Except these guys won't be playing for Team USA in Athens. The U.S. baseball team, improbably, did not qualify for the Olympics. These guys will be playing for the home team, Greece.

"It's 'Man of La Mancha.' Or 'Field of Dreams.' Or 'Cool Runnings.' It's 19 stories at once," said Thomas J. Miller, the U.S. ambassador to Greece and one of the most ardent supporters of the Greek baseball enterprise.

As the host country, Greece has to field a baseball team. But what seemed years ago to be a bad joke has become a serious quest. The Greek American management of the Baltimore Orioles has spent years and thousands of dollars scouring the States for talent with some sort of ancestral tie to Greece.

Now it has the makings of a team. Made up mostly of minor leaguers such as Spencer and Cremidan, it is seasoned with the likes of Bellinger, big league fringe players expected to provide steadiness.

Do you believe in miracles? Yiasis!

That's often the first Greek word visitors to Athens hear. Roughly translated, it means, "Hello to everyone!" And the attention sure to be lavished in the coming months on the 2004 Greek team may also prove instrumental in saving baseball for the Games.

The International Olympic Committee, concerned about the absence of big-name U.S. major leaguers in the Games, has signaled an intent to remove baseball from the Olympic program after Athens.

Unlike in basketball, there will be no U.S. baseball Dream Team at the Games, Major League Baseball's having shown no interest in interrupting the 162-game regular season.

Team USA, made up mostly of minor leaguers, lost in November to Mexico in Olympic qualifying.

"All the Americans are on the Greek team," former Dodger manager Tom Lasorda, who managed the 2000 U.S. team to gold, said this week with a rueful laugh. Team Greece's tale also highlights one of the most entertaining aspects of the Games, the tradition of nation-swapping when it suits the nation and the team or players involved.

The IOC's rules require that any competitor "be a national" of the country entering that competitor. But in practice, and in the case of the Greek baseball team, that means having, or obtaining, a Greek passport.

"Most of [the players] like myself are just happy to be able to kind of go back to our roots and get back to our heritage," said shortstop Nick Theodorou, 28, of Rialto. His mother, Georgia, was born in Greece, as was his paternal grandfather. "I say I'm a first-and-a-half generation [American], if that makes any sense," said Theodorou, a Dodger farmhand and 1998 UCLA graduate.
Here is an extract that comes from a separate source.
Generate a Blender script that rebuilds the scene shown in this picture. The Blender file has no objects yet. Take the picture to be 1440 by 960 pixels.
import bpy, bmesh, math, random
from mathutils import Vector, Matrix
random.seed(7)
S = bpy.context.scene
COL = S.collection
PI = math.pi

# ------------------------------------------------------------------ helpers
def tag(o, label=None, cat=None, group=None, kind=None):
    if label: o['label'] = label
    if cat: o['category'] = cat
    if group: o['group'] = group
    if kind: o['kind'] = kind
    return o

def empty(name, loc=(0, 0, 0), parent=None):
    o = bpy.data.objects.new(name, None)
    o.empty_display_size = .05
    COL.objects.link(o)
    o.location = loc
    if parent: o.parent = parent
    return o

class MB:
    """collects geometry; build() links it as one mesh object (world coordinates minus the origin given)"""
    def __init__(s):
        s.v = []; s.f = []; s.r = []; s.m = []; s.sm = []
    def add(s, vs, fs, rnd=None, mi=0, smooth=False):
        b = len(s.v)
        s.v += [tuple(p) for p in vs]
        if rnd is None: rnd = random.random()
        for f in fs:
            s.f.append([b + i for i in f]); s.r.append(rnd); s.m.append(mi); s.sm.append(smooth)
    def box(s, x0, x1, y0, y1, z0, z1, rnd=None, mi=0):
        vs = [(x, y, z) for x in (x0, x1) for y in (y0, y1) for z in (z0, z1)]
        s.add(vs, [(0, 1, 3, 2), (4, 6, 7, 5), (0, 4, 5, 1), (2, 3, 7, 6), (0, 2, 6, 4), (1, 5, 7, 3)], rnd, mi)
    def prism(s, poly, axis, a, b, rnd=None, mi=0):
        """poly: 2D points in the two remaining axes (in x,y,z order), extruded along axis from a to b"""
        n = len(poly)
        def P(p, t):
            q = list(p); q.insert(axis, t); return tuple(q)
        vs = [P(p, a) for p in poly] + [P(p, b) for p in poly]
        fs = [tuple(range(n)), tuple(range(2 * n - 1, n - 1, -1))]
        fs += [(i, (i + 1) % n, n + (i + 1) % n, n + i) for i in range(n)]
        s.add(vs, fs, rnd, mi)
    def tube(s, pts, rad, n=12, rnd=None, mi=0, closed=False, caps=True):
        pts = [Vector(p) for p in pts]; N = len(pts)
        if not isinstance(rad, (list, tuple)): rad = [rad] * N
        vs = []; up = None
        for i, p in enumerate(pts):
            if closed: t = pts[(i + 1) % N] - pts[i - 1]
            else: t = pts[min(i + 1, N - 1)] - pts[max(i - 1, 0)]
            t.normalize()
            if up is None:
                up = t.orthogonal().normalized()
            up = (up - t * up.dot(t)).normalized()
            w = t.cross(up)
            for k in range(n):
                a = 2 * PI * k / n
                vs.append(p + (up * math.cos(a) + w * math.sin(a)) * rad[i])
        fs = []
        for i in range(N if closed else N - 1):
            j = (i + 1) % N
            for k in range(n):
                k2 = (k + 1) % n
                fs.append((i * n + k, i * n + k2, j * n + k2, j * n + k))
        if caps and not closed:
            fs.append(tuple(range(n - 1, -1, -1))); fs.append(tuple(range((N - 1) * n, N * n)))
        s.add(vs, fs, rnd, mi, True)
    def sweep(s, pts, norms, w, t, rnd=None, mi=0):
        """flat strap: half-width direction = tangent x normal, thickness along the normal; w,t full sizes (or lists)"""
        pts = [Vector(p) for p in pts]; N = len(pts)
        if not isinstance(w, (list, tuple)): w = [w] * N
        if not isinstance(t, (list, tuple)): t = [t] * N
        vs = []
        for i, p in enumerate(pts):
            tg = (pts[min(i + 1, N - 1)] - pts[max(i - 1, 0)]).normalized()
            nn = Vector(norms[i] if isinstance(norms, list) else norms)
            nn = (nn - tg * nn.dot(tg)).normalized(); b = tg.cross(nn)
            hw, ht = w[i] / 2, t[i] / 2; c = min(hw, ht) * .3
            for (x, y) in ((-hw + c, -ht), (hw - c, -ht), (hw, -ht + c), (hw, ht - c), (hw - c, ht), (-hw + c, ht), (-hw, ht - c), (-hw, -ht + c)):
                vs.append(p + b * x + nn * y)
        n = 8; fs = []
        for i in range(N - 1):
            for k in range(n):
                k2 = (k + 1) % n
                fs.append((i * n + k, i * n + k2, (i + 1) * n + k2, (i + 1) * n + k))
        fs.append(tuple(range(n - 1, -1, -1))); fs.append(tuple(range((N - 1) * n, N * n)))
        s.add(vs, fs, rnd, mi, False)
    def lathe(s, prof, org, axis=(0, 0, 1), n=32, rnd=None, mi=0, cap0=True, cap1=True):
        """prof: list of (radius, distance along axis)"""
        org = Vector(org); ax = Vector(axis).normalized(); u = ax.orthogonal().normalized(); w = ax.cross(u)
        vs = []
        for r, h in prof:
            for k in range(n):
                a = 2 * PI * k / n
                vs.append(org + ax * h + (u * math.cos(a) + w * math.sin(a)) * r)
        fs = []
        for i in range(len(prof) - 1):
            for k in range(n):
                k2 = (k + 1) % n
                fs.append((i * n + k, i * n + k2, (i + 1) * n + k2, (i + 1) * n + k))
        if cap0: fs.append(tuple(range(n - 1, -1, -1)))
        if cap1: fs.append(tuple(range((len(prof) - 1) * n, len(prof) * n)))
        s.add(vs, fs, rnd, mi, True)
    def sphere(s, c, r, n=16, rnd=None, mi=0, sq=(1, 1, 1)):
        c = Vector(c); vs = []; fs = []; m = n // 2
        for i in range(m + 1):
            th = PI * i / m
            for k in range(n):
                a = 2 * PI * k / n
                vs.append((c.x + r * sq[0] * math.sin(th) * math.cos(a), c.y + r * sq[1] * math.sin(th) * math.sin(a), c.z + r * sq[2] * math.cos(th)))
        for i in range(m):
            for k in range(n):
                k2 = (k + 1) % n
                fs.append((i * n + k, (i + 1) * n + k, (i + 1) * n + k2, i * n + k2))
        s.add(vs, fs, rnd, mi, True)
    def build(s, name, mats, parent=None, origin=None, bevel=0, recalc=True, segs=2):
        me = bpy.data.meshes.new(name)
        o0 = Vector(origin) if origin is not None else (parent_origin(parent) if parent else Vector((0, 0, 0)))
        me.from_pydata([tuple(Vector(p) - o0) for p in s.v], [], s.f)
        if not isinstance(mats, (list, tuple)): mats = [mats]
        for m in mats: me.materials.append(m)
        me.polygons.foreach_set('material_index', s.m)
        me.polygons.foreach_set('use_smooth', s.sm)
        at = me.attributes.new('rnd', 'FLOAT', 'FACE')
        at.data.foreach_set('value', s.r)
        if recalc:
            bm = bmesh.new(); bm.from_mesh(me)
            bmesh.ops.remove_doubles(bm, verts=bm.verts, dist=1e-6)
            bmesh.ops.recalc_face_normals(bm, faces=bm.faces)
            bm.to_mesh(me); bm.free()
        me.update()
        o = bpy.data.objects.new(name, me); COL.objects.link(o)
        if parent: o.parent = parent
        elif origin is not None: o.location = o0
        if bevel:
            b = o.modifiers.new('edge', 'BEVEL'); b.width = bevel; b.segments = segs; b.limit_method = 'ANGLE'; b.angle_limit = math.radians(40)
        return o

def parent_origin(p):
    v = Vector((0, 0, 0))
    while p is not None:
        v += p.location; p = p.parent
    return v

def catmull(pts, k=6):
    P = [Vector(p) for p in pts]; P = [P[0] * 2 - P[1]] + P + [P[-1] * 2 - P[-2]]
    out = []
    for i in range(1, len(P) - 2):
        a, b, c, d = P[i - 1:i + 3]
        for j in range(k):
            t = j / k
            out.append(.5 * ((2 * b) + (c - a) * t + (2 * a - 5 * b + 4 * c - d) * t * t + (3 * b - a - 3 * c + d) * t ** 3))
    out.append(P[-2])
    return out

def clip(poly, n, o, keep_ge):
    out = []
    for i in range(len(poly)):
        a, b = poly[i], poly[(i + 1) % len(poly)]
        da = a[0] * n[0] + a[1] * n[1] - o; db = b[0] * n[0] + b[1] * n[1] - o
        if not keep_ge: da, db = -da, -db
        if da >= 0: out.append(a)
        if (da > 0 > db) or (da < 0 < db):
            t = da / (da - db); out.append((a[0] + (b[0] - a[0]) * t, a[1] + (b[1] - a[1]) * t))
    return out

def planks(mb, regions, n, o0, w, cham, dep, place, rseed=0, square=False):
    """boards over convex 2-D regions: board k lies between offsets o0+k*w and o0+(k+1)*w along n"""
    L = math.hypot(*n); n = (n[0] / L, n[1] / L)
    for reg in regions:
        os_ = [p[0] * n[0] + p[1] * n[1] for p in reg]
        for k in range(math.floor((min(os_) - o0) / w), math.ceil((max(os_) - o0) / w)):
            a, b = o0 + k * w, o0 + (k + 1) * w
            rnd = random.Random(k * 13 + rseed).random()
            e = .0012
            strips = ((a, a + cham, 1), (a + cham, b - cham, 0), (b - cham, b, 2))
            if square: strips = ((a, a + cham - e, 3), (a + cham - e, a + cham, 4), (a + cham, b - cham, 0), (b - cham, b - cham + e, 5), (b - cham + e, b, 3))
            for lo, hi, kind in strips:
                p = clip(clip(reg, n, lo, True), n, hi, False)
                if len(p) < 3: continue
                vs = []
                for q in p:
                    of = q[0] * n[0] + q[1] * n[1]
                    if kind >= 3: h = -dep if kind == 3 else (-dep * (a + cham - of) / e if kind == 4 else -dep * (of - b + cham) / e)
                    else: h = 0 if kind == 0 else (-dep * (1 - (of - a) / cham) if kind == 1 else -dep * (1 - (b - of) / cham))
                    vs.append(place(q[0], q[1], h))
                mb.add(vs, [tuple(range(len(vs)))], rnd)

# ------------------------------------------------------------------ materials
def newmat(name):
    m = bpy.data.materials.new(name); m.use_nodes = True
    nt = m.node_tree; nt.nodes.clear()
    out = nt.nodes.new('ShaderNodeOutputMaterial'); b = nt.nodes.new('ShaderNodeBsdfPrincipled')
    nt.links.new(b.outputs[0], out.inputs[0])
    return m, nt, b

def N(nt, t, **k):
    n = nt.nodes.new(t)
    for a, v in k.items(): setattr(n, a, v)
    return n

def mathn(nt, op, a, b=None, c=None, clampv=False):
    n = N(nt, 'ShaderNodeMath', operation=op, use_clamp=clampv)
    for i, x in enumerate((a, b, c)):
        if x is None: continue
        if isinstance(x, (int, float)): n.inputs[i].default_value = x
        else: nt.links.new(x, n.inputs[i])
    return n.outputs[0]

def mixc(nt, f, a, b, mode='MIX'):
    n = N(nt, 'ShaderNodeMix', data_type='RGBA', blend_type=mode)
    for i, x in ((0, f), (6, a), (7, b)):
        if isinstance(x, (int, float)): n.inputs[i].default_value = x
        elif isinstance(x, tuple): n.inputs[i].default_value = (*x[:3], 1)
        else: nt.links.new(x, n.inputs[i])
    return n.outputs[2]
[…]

For Theodorou and many of the other Americans bound for Team Greece, their ties to the old country were cemented in childhood.

Theodorou, for instance, is named for his maternal grandfather, Nickolaos Maroutsos, who in 1955 left the Greek village of Ahladokambos for the United States. Four years later, he sent for his family. Four years after that, they all moved to California.

"I'm an American first," Theodorou said. "Obviously, I won't say I'm not. But I'm an American with Greek heritage."

The challenge of fielding a Greek team became apparent soon after Athens was awarded the 2004 Games in 1997.

"Everybody says, 'What is baseball? We have not players. We have not fields,' " said Panos Mitsiopoulos, who runs a hotel in Athens' tourist-friendly Plaka district and is president of the Greek baseball federation.

Enter Peter Angelos, the Greek American owner of the Baltimore Orioles.

His son, Lou Angelos, a Baltimore lawyer and consultant to the club, said of the team's decision to get involved, "I think there were some reservations earlier, to take a team largely comprised of Greek Americans to play for Greece. Is that in keeping with the spirit of the Olympics? And I think it is.

"This is exactly what the Olympics are all about, diverse backgrounds and people coming together through sport, bridging whatever issues that at the time may separate people."

The Orioles have since contributed about $750,000 to the project, Lou Angelos said.